§ **GIVEN MATERIAL**:
"""

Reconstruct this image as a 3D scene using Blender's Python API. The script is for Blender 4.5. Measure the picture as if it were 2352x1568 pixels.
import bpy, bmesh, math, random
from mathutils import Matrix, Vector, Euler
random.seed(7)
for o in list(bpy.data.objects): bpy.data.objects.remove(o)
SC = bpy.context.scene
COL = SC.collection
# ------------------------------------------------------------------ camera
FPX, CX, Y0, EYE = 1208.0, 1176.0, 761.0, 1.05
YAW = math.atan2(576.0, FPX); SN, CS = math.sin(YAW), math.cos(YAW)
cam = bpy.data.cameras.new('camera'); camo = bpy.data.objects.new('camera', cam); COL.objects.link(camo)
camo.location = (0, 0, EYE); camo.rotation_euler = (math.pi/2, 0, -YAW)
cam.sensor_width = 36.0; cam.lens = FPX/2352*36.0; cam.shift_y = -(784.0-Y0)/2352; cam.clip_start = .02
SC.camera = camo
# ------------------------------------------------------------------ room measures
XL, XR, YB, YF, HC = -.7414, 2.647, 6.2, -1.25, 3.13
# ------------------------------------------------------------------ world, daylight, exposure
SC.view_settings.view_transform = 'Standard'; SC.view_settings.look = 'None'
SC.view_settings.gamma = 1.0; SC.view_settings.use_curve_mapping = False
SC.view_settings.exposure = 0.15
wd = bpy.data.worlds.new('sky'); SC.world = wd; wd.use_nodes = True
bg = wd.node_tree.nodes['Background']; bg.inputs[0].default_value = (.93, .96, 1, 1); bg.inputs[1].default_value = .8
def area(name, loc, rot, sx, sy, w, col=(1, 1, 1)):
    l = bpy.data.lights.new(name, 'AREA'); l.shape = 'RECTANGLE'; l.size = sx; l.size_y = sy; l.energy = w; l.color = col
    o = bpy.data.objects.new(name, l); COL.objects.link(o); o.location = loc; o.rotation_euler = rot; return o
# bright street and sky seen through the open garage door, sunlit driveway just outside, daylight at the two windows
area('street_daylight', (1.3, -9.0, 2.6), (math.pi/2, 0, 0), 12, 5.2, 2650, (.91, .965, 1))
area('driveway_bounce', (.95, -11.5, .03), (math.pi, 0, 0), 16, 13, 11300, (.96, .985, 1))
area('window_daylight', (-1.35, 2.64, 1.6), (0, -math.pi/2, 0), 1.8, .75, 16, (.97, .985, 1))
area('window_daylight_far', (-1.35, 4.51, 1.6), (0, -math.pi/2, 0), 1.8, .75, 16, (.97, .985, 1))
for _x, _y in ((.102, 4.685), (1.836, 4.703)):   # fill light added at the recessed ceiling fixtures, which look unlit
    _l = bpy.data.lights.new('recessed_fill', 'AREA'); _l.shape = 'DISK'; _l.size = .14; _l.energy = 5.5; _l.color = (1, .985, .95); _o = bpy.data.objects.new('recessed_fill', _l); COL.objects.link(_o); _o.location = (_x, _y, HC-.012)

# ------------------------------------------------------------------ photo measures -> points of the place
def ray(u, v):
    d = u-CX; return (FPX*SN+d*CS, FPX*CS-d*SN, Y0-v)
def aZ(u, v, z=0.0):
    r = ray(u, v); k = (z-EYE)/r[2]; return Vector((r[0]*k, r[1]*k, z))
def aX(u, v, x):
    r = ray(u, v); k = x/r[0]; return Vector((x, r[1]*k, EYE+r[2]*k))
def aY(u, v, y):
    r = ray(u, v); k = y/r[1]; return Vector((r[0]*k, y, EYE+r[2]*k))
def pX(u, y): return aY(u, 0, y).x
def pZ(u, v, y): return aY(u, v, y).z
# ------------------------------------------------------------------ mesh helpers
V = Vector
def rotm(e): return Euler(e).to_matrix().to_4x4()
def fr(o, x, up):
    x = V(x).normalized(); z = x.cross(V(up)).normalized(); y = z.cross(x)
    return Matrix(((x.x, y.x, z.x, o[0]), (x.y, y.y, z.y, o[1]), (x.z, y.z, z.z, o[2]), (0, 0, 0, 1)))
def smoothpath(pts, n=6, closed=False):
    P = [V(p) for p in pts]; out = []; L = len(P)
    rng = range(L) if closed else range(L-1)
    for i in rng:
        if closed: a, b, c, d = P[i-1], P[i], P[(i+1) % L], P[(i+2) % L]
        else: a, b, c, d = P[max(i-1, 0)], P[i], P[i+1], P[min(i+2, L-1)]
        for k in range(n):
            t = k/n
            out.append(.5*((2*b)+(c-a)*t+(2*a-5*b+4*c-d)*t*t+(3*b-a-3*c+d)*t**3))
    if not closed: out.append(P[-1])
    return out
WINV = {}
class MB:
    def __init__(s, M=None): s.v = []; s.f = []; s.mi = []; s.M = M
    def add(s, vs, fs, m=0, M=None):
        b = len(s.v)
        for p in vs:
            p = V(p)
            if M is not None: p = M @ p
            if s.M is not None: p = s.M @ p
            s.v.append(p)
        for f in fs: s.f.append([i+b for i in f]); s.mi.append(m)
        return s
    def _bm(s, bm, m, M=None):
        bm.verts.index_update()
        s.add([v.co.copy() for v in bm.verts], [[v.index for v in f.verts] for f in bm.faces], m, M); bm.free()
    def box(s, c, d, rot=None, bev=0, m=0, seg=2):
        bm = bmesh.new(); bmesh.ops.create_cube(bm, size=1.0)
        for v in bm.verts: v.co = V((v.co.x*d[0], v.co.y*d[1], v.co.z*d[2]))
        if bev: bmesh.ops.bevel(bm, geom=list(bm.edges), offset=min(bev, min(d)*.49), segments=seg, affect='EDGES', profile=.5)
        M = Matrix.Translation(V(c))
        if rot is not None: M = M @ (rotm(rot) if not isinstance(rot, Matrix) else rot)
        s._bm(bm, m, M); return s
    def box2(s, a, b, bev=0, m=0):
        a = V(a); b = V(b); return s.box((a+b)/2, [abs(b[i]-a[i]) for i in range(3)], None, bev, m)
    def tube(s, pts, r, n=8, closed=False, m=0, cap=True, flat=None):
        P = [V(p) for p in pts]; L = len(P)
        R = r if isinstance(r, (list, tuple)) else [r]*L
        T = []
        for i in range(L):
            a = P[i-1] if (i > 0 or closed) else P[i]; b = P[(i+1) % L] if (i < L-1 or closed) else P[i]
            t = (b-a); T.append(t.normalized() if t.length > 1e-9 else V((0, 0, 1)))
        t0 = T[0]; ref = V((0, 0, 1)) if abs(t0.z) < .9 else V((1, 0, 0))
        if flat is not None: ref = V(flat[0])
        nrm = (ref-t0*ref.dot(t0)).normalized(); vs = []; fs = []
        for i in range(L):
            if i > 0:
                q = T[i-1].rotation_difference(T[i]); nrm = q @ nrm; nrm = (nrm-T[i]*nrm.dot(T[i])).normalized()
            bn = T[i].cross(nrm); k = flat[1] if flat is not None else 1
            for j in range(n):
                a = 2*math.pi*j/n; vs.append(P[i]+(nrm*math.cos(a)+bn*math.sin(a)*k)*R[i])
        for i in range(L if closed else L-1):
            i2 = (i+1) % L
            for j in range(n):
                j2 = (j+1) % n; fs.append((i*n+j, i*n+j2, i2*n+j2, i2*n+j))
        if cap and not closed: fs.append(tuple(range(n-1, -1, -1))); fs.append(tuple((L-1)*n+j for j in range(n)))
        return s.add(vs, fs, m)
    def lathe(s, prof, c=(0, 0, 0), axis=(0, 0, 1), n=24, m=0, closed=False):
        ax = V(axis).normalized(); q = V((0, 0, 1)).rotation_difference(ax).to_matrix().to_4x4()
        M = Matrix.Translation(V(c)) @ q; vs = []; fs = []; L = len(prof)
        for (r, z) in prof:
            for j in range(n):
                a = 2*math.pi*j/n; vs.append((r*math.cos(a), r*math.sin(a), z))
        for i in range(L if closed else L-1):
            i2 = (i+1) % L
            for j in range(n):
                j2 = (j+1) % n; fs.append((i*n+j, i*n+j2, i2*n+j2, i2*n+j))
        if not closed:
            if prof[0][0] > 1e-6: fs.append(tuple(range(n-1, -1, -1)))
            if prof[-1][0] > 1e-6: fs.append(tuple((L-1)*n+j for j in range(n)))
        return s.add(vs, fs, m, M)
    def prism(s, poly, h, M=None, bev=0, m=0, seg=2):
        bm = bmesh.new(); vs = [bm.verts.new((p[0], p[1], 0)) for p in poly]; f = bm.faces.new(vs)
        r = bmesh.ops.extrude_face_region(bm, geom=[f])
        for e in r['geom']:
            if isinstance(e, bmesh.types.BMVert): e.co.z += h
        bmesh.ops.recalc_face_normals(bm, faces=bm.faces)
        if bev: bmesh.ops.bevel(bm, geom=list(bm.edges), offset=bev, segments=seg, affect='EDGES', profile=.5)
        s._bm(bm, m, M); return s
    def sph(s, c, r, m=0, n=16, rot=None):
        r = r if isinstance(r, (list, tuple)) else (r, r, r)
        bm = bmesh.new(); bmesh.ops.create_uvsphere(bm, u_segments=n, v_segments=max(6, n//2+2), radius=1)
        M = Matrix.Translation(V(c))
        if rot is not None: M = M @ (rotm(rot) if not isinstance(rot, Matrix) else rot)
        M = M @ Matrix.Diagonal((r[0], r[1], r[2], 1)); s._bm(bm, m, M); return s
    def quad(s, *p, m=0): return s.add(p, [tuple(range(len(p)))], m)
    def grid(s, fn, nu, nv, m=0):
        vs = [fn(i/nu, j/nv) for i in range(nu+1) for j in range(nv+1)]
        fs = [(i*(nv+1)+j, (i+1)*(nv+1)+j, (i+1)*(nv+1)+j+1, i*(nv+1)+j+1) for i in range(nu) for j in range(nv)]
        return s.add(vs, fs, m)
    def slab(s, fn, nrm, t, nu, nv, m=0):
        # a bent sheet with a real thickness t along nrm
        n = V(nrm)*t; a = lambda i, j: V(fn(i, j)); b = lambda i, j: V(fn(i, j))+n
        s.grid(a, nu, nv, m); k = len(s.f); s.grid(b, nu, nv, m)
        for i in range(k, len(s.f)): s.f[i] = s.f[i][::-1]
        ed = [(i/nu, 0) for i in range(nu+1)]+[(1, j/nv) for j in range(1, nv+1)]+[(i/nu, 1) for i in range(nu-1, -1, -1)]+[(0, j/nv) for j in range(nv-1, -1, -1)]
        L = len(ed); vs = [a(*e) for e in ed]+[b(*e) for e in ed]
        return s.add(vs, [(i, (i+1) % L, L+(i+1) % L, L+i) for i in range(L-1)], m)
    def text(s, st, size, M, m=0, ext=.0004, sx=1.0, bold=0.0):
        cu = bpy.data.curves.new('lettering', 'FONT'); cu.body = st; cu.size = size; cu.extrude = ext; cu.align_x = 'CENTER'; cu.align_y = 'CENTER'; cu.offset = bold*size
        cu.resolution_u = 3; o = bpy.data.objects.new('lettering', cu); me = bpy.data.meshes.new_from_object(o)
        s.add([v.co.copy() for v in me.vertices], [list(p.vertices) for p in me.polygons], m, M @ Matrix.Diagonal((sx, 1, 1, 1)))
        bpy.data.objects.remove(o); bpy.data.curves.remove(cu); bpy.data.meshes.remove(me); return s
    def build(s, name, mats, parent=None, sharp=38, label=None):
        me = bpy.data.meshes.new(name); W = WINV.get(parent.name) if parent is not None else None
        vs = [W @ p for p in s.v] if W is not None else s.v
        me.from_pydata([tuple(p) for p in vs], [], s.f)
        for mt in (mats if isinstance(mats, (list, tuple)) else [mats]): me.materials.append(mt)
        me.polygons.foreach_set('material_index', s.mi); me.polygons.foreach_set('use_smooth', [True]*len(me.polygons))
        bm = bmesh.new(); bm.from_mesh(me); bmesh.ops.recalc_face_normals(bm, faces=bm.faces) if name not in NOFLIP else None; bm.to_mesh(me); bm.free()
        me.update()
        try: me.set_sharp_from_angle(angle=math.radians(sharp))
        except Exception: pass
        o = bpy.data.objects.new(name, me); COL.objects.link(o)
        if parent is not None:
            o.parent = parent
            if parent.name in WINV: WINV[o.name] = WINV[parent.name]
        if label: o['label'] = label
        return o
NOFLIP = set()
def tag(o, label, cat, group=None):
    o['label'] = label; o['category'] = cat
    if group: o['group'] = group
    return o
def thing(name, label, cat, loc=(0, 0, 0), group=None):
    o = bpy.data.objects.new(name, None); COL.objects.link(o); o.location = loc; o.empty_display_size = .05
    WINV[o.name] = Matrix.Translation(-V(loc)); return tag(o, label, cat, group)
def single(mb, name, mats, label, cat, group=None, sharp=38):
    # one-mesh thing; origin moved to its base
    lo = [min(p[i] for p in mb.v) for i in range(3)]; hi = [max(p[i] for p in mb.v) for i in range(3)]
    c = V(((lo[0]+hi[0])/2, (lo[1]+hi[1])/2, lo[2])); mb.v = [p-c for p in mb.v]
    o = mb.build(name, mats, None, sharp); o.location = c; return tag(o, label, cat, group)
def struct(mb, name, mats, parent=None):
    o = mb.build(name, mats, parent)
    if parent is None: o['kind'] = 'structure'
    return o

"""

§ **REQUEST**:
Where a line above contains the word "scene", copy that line.

§ **ANSWER TO THE EXERCISE**:
Reconstruct this image as a 3D scene using Blender's Python API. The script is for Blender 4.5. Measure the picture as if it were 2352x1568 pixels.
SC = bpy.context.scene